The convergence of Information Technology (IT) and Operational Technology (OT) is the integration of the corporate, data-centric IT systems with the industrial, machine-centric OT systems, creating a single, cohesive network that provides unprecedented insight and control over physical processes.
As of September 12, 2025, this convergence is the central pillar of the “Industry 4.0” or “smart factory” revolution, impacting major industrial sectors here in Pakistan and across the globe. While this integration unlocks incredible efficiency, it also creates a new and profound set of cybersecurity challenges.
1. The Two Worlds: Understanding IT and OT
To understand the convergence, we must first understand the two distinct worlds.
- IT (Information Technology): This is the world of the corporate office. It includes the servers, laptops, business software, and networks used to manage data. The top security priority for IT is the Confidentiality of that data.
- OT (Operational Technology): This is the world of the factory floor or the industrial plant. It includes the Industrial Control Systems (ICS) and SCADA systems that monitor and control physical machinery—the robotic arms, the chemical vats, the power grid transformers. The top security priority for OT is Availability and Safety; these systems must run 24/7 without failure.
For decades, these two worlds were completely separate and “air-gapped.”

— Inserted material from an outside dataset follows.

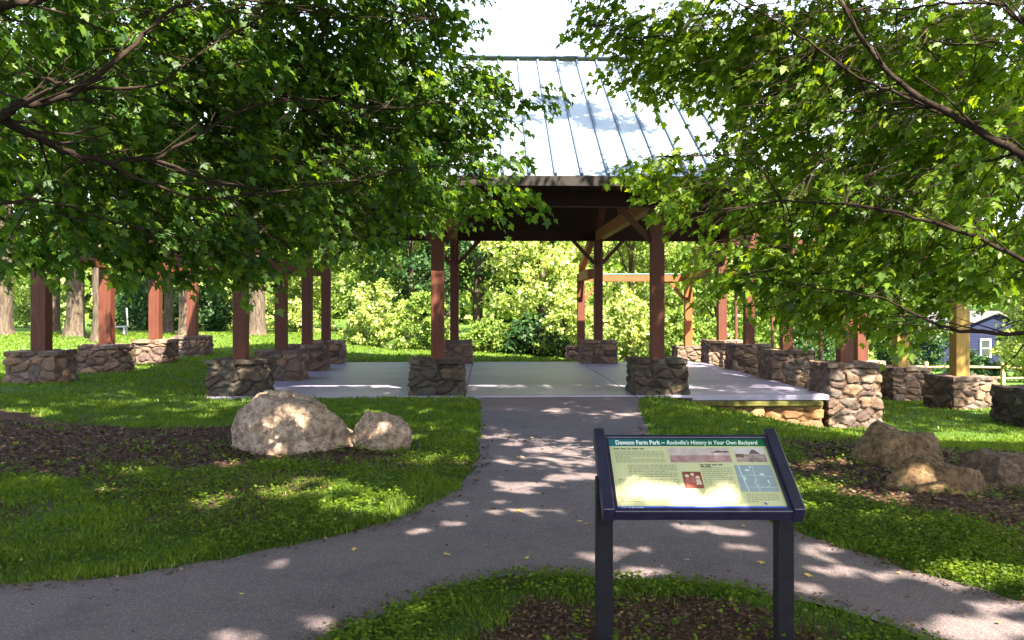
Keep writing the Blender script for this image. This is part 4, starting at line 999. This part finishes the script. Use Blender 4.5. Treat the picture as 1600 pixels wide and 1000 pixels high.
T("tall leafy tree behind the right half of the pavilion roof", 1080, 52, 13, 1.0, 5.0, 11000, M['bgleaf'], 114, lsize=0.24)
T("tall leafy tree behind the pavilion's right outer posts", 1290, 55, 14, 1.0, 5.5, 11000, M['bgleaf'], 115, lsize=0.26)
# shrubs
GS = "shrubs along the back of the lawn"
Sh = lambda label, *a, **k: woody("shrub", label, "shrub", GS, *a, **k)
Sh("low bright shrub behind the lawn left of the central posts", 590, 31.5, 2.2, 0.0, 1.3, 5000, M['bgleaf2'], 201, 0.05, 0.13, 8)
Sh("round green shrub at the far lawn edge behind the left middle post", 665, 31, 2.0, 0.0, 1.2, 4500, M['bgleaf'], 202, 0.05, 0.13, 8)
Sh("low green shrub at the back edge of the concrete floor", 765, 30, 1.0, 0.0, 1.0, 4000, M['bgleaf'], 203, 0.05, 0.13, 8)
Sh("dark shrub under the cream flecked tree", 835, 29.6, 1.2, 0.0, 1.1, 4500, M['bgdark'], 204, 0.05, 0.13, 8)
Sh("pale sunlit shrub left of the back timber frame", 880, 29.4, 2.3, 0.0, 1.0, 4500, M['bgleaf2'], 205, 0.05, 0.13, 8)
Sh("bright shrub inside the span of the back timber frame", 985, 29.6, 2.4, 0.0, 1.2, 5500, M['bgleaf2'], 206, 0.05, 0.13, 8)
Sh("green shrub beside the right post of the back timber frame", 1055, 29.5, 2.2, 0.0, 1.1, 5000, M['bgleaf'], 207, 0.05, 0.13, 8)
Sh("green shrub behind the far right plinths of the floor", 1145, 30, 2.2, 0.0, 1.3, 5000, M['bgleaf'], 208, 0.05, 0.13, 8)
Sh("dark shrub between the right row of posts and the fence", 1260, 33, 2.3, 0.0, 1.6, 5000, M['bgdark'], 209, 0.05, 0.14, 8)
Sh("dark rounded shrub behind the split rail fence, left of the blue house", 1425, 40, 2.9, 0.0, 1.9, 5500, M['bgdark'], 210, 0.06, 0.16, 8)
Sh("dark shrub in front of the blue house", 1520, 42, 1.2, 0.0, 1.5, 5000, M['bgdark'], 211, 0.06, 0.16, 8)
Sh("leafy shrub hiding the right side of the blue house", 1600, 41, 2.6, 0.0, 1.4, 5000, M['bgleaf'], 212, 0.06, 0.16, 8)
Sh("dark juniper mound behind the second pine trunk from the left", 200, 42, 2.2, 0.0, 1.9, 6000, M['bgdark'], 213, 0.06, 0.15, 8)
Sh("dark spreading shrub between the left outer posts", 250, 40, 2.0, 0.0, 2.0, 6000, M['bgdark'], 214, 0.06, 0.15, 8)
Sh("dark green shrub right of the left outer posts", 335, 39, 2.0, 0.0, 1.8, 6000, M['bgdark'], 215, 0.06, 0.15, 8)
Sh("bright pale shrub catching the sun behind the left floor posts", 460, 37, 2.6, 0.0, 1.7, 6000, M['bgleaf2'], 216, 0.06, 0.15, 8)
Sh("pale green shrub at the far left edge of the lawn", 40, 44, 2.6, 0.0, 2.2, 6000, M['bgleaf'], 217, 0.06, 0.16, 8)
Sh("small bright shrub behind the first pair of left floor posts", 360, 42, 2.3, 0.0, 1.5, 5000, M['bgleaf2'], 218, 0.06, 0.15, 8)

# tall pines on the left
def pine(label, px, D, r, h, seed, lean=0.0, cb=4.5):
    x, y = (px-CX)*D/F_PX, D; z = float(ground_z(np.array([x]), np.array([y]))[0]) - 0.08
    rs = np.random.RandomState(seed); root = empty("pine_tree", (x, y, z)); tag(root, label, "tree", "old pines on the left lawn")
    m = MB(); hs = [0, 0.12, 0.35, 0.9, 2.5, 5, 8, h]; rr = [1.75, 1.35, 1.12, 1.0, 0.93, 0.8, 0.6, 0.08]
    m.tube([(lean*q + 0.05*math.sin(q*0.6+seed), 0, q) for q in hs], [r*k for k in rr], 18, rough=0.07, seed=seed)
    m.build("trunk", M['bark'], root, True)
    m = MB(); C = []
    for i in range(18):
        zz = cb + (h-cb)*(i+rs.rand())/18; a_ = rs.rand()*6.28; L = rs.uniform(1.6, 3.6)*(1-0.6*(zz-cb)/(h-cb))
        st = Vector((lean*zz, 0, zz)); md = st + Vector((math.cos(a_)*L*0.5, math.sin(a_)*L*0.5, -0.1)); en = st + Vector((math.cos(a_)*L, math.sin(a_)*L, -0.15*L))
        m.tube([st, md, en], [0.06, 0.04, 0.012], 5, rough=0.1, seed=i)
        for k in range(10):
            t = rs.uniform(0.3, 1); c = np.array(st + (en-st)*t); C.append(c + rs.normal(size=(42, 3))*np.array([0.30, 0.30, 0.13]))
    m.build("branches", M['bark'], root, True)
    C = np.concatenate(C); Dd = rs.normal(size=(len(C), 3)); Nn = rs.normal(size=(len(C), 3))
    vv = leaf_verts(RHOMB*np.array([0.35, 1, 1], np.float32), C, Dd, Nn, 0.26*rs.uniform(0.6, 1.2, len(C)))
    link("crown", np_mesh("crown", vv.reshape(-1, 3), 4, np.clip(rs.beta(2, 2, len(C)), 0, 1)), M['needle'], root)
for args in [("thick pine trunk at the extreme left edge", 6, 33, 0.32, 15, 301), ("thick sunlit pine trunk just right of the nearest left outer post", 116, 31, 0.31, 15, 302),
             ("slim pale pine trunk behind the second left outer post", 155, 28.5, 0.24, 14, 303), ("pale sunlit pine trunk beside the fourth left outer post", 289, 32, 0.24, 14, 304),
             ("slim dark pine trunk behind the third left outer post", 264, 35, 0.17, 14, 305, 0.02), ("grey furrowed pine trunk behind the near left floor post", 404, 32, 0.29, 15, 306),
             ("dark reddish pine trunk between the two nearest left outer posts", 84, 38, 0.26, 15, 307)]:
    pine(*args)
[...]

2. The Driving Force: Why Convergence is Happening
The wall between IT and OT is being broken down for powerful business reasons. By connecting the factory floor (OT) to the business network (IT), companies can pull real-time data from their machinery. This allows them to:
- Enable Predictive Maintenance: An AI model on the IT network can analyze sensor data from a machine on the OT network to predict when it will fail, allowing for proactive maintenance.

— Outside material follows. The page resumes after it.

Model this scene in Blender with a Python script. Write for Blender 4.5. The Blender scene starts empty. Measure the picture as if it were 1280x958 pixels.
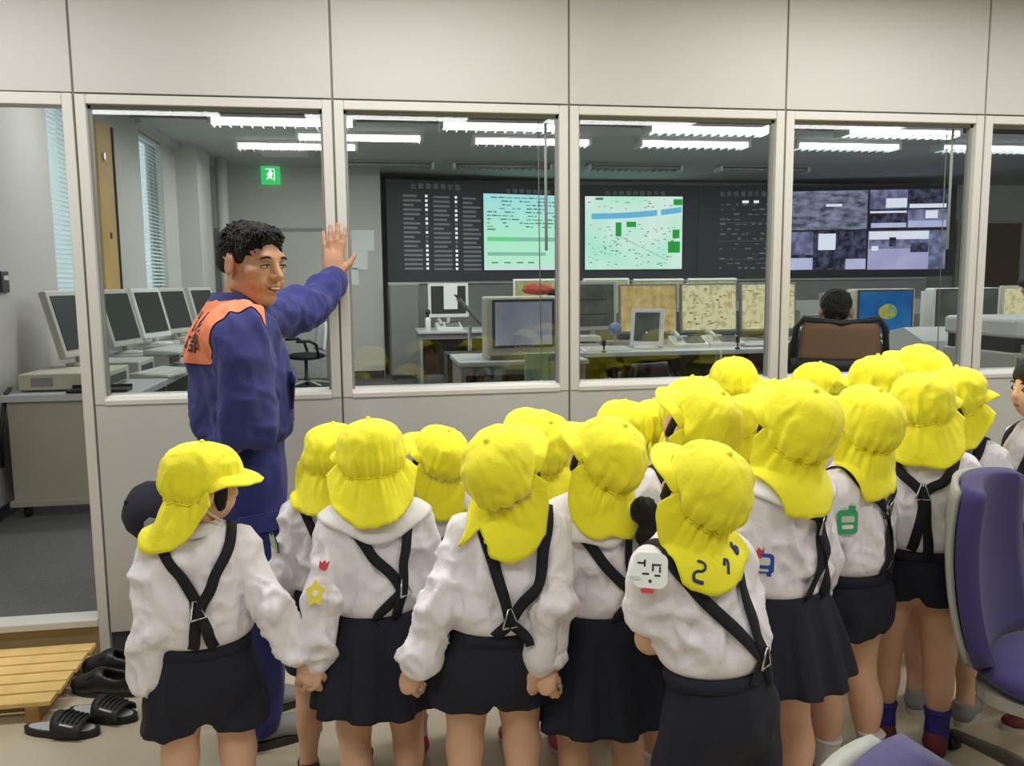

- Optimize Production: Real-time data from the factory floor can be used to optimize the supply chain and production schedules.
- Increase Efficiency: This data-driven approach leads to less downtime, higher quality, and lower operational costs.
3. The Critical Challenge: The Security Chasm
The convergence of these two worlds creates a massive security challenge. The OT environment was never designed to be connected to the internet, and its systems are often old, fragile, and unpatched.
- The Threat: When you connect the IT and OT networks, you are potentially creating a direct digital pathway from an insecure email attachment on a receptionist’s desk to the critical safety controller on a high-pressure pipeline.
- The Consequences: A successful cyberattack that pivots from the IT network into the OT network can have devastating physical consequences. An attacker could:
- Shut down a production line, as was seen in ransomware attacks on manufacturing plants.
- Manipulate machinery to cause a physical accident, endangering workers.
- Alter a chemical process, leading to an environmental disaster.
4. The Path Forward: A Unified Strategy
Successfully and securely managing a converged IT/OT environment requires a new, unified approach.
- Strict Network Segmentation: The most critical control is to maintain a strong, secure barrier (a “demilitarized zone” or DMZ) between the IT and OT networks, with all traffic between the two being strictly controlled and monitored.
- A Unified Security Team: The IT security team and the OT engineering team, which have historically been two separate departments, must now work together as a single, cohesive unit.
- OT-Specific Security Monitoring: Specialized security tools that can understand industrial protocols are needed to monitor the OT network for threats without disrupting sensitive physical processes.